Zürih’te kadına karşı şiddet ve Kürt kadın direnişi tartışıldı

İsviçre’nin Zürih kentinde Volkshaus’da, kadına yönelik şiddet ve Türkiye’de Kürt kadına yönelik şiddetin tartışıldığı bir panel düzenlendi.

İsviçreli kadın örgütlerinin düzenlediği panele Yeşiller Partisi Milletvekili Sibel Arslan ile Kürt Kadın Aktivist Rojda Yıldırım katıldı.

Türkiye'nin her alanda geriye gitmeye başladığına dikkat çeken Sibel Arslan özetle şunları belirtti:

"AKP rejimi ile birlikte kadın üzerinde baskılar, kadına yönelik şiddet ve cinayetlerde büyük artış yaşanıyor. Büyük bir baskı rejiminin hüküm sürdüğü Türkiye'de yasalar da erkeği koruyor ve bu şiddetin artmasına neden oluyor.
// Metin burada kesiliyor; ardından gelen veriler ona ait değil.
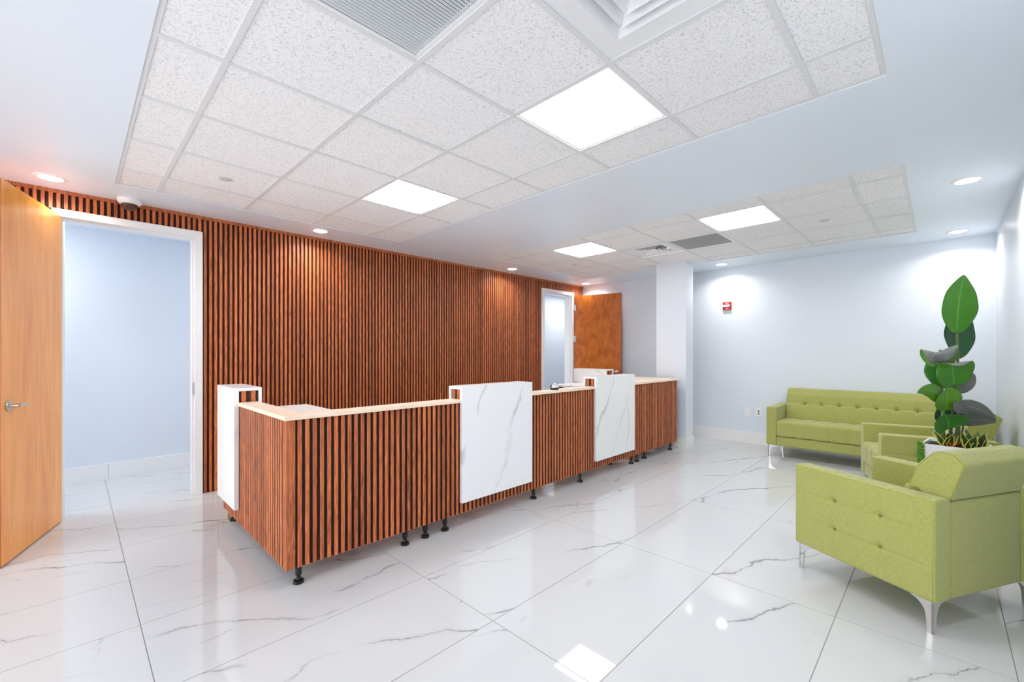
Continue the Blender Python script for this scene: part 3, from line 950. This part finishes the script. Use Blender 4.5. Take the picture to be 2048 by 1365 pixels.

Yeni çıkarılmak istenen tecavüz yasası da şimdilik kadın direnişiyle karşılaştı. Yasaların erkek şiddeti üzerinde hiçbir caydırıcılığı yok. Aksine yasalar erkekleri koruyacak şekilde yeniden düzenleniyor. AKP’nin iktidara geldiği 14 yıl içinde kadına dönük şiddet yüzde bin dört yüz arttı. Bu durumda AKP’nin şiddeti körükleyen zihniyeti belirleyicidir.”

Aktivist Yıldırım ise konuşmasında Türkiye’deki ataerkil sistemin güçlü varlığına dikkat çekerek, özellikle AKP iktidarıyla sokakta ve ailede şiddetin büyük artış gösterdiğini vurguladı.

Manisa’da bir kadının spor yaparken şiddete uğrayabildiğini söyleyen Yıldırım, “Bu yaratılan sistemden bağımsız düşünülemez. Türkiye'de geriye doğru bir dönüşüm yaşanmakta ve bu da erkek egemenlikli sistemi daha da yüceltmekte, erdem haline getirmektedir. Bu nedenle Erdoğan iktidarı dincilik ve milliyetçilik politikaları özünde erkek egemen ideolojiyi de temsil etmektedir. Bu anlamda erkek egemen faşizminin tipik bir temsilcisi olarak sürekli şiddet üreterek iktidarda kalmak istemektedir. Gerek sisteme gerek toplumsal cinsiyetçi yaklaşıma karşı Kürt kadın hareketinin mücadelesi hayati önemdedir. Bu nedenle Türk devleti Paris cinayeti dahil, kadın devrimcilere dönük uygulamak istediği soykırım ve kadın kırım politikalarıyla kadın nezdinde Kürt toplumunu teslim almak istemektedir. Çünkü kadın şahsında toplumu kontrol etmek istiyorlar. Kadın katliamları Türkiye’de kadın özgürlüğünden korkan egemen kültürün bir çeşit intikam alma biçimidir. Ancak kadınlar da buna karşılık özgürleşerek intikam alıyorlar. Rojava’da YPG/ YPJ öncülüğünde geliştirilen mücadele birçok anlamda bu sistemlerin temel korkusu olmuş. Ortadoğu gericiliği Kürt kadını şansında gelişen özgürlük yükselişini boğmak için DAİŞ'e inanılmaz destek sunmuştur. Zira Ortadoğu’nun özgürleşmesinin en temel göstergesi kadının özgürleşmesine dönüşmüştür” diye konuştu.